BT: The Lakers have a lot of holes to fill too. They have just LeBron James, Anthony Davis, Russell Westbrook, Marc Gasol and Alfonzo McKinnie signed to contracts. At the very least, the Lakers need to sign eight more players, and most likely they will be veterans. The Lakers have the taxpayer mid-level exception of $5.9 million to spend and the veteran minimum exception.

DW: Get ready to hear the Lakers tied to a lot of veterans who want to chase a title, players who can add some desperately needed spacing while also coming on a budget. Unless the Lakers can turn Dennis Schroder into a few role players — they could sign and trade him for players currently under contract but not for free agents — it'll have to be players willing to take the minimum.

AG: It's no surprise, then, why Clippers president Lawrence Frank said Thursday that a top priority is re-signing the team's own free agents, naming guard Reggie Jackson and forward Nicolas Batum, and those who could become free agents, which of course includes Kawhi Leonard and Serge Ibaka with player options.

I asked Frank how the team viewed its timetable as contenders in the wake of Leonard's knee injury, which could keep him out most of, if not all of next season. He said the Clippers still expect to be very competitive in the West. They're not punting on next year — nor should they, practically, given that their roster core is only getting older. But how to contend with such a scoring void given Leonard's injury? One name described as a target of the team's interest in free agency is DeMar DeRozan, who is an unrestricted free agent.

BT: DeRozan had his sights set on joining the Lakers as a free agent and coming home to play for his favorite team while growing up in Compton. But Russ put the brakes on that. DeRozan made $27 million last season and probably doesn't want to take that big of a pay cut. So, for the Clippers to sign DeRozan, they probably would have to do a sign-and-trade. But watch out for Dallas possibly being a home for DeRozan.

AG: Would DeRozan realistically consider a pay cut that steep this late in his career?

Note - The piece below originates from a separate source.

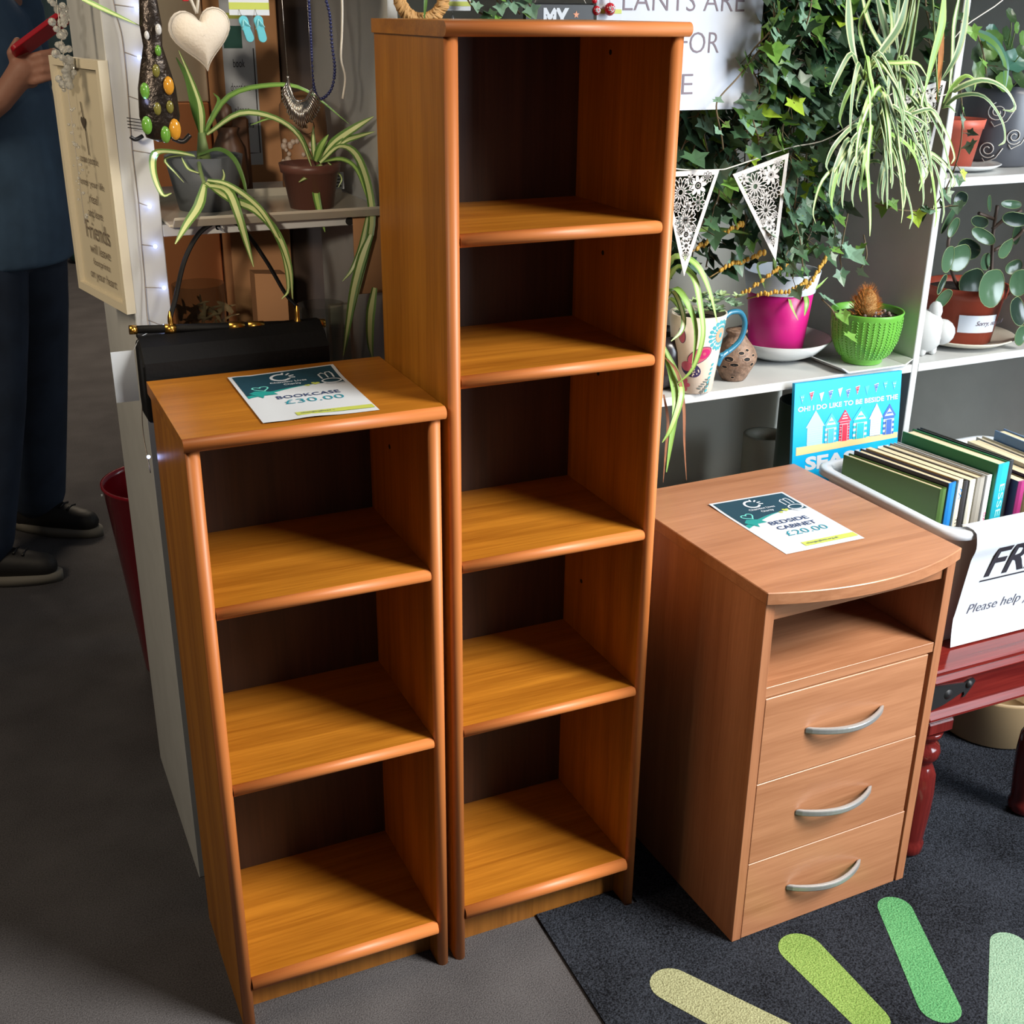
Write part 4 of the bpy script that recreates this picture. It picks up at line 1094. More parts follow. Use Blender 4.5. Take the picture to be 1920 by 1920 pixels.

Constructing a sign-and-trade is another avenue but also difficult. I'd be curious to see whether the Clippers would consider placing themselves under a hard cap that would be triggered by a sign-and-trade.

BT: The Lakers need shooting. One name that is coming up is Patty Mills. He can shoot the lights out and would be great off the bench. Wayne Ellington is another shooter who has interest in rejoining the Lakers. Trevor Ariza and Andre Iguodala are veteran wings who are candidates. Carmelo Anthony is interested, just waiting on a call from the Lakers when free agency opens Monday. Guess who might be back for a third time? Yup, Dwight Howard is ready to return and play center. Jeff Green and Goran Dragic also are names to look out for.

DW: BT mentions some interesting names that I've heard as well. I think Jeff Green would be an ideal fit as a floor-spacer. Same goes for Wayne Ellington. I'd keep an eye on JJ Redick. Torrey Craig had a really nice postseason and showed his versatility as a defender. Patty Mills would be a perfect instant-offense kind of player and someone whose defensive shortcomings could be overcome with someone like Anthony Davis behind him. Garrett Temple is the kind of player who inevitably ends up as a target for contenders looking for high-character, low-drama help.

Even though Marc Gasol is under contract, I'm curious where he fits in with the team's plans. The situation with Andre Drummond last season was less than ideal, and while Gasol's reinsertion into the starting lineup late in the playoffs might be some vindication for the proud vet, the Lakers have to wonder if he wants to be back after it seemed like the team didn't want him. If Gasol is out, the Lakers will need to find a starting center. And innovation could lose out to familiarity. In addition to Howard, I think JaVale McGee could be another option too.